Era sábado de Carnaval. Eu, ainda no trabalho, aguardava o fim da sentença que é saber de todos os rolês e não poder ir.
MC 3L no fone, eterno gosto de café velho na boca, mas pronto para aproveitar a madrugada do Grajaú, rumo ao Baile da ZR. Lá, a noite já é maior de idade e a rebordose só bate quando o sol aparece.
Último trem na estação Santa Cecília e meus planos começaram a ter limites. Plataforma lotada já era um indício de que o último trem poderia não vir e agora gozar estava ficando distante.
Às 23h30, entro no trem e ali começa a jornada de três baldeações entre estações, um ônibus e muita história.
Primeira parada, estação República em direção a Pinheiros. Sento no lugar dos idosos –é meia-noite, parça, não tem idoso no trem esse horário. Olho para frente e, pá! Simplesmente vejo Iemanjá, ou seria Afrodite? Não importa, era uma mulher tão linda que deixaria a Gisele Bündchen parecendo o Palmeiras no mundial, sem graça.
Negra de black power, vestida de branco e atentamente no meio do caos lendo “Mulher, Raça e Classe”, da Angela Davis, só pode ser miragem. Qual será o nome dela? Dandara, Lumena, Ruth? Será que ela se casaria comigo? Como seriam nossos filhos? Acho que a gente se daria muito bem.

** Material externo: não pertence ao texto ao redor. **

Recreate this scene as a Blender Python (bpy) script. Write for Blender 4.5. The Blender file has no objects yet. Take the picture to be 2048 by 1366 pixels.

Chegou a estação Fradique Coutinho e ela acaba com tudo o que construímos. Rapidamente guarda o livro, se levanta e sai, como se nunca tivéssemos nos visto. Peixes com ascendente em câncer é assim, parceiro.
“Um sábado desse, uma lua dessa. Todos os caminhos te levam à favela.” Chego em Pinheiros e o ambiente é bem mais carnavalesco. Pessoas vomitando nas escadas, fantasias rasgadas jogadas nos corredores, brigas e pessoas sangrando, um suco de Carnaval paulistano.
No Grajaú isso não acontece porque lá a gente é educado. Meu amigo Serpinha me manda uma mensagem:
Serpinha TIM: “E aí menor que horas você vai pousar? Tá de roda gigante pra cima de mim ramelão? Chega de oreada e cola logo. Tá só mandela aqui”.
Sem entender nada o que ele escreveu, ignorei a mensagem.
Em pé no trem lotado. Estação Rebouças, “O guarda sumiu o shopping trem ressurgiu”. 1h30 e os marretas tão vendendo três balas Finn por R$ 5. Comprei, lógico, estava morrendo de fome.
“Estação Santo Amaro, desembarque pelo lado direito do trem”, quem é usuário da CPTM e mora na sul de São Paulo sabe que esse é o sinal para uma das cenas mais incríveis da natureza. Nem o choque entre as águas do Rio Negro e Solimões proporciona esse espetáculo. Uns entrando, outros saindo, e o rio de pessoas está mais ressacado que o dia seguinte de uma balada com Skol a R$ 0,50.
Chego no terminal Grajaú, olho o relógio embaixo do letreiro do ônibus e já passa das 2h30 da manhã. Desistir não é comigo, parceiro, missão dada é missão cumprida! “Que horas passa o próximo Cocaia?” pergunto para um marronzinho. “Ele sai às 3h45”. Não tem problema desistir também, é só o primeiro dia de Carnaval.
Uma hora depois eu entro no ônibus vazio e com um cheiro forte de cerveja velha. Alguém deve ter curtido muito aqui. Meu rolê ainda não está perdido.
O motorista vai lendo as mensagens no WhatsApp enquanto eu penso que só quero chegar vivo no baile.
Desço no BNH e o bairro está um breu, vazio, cheio de garrafas quebradas no chão, cenário de “The Walking Dead”. Pessoas vão embora enquanto eu estou chegando.
Será que o Serpinha tá aqui?
Eu: “E aí parceiro tá onde?” Serpinha TIM: “Tô na leste. Teve operação aí no BNH. Voa pra cá!” Ele só pode estar de brincadeira. Vou meter o pé, abandonar o rolê. Também, que horas são? 5h45.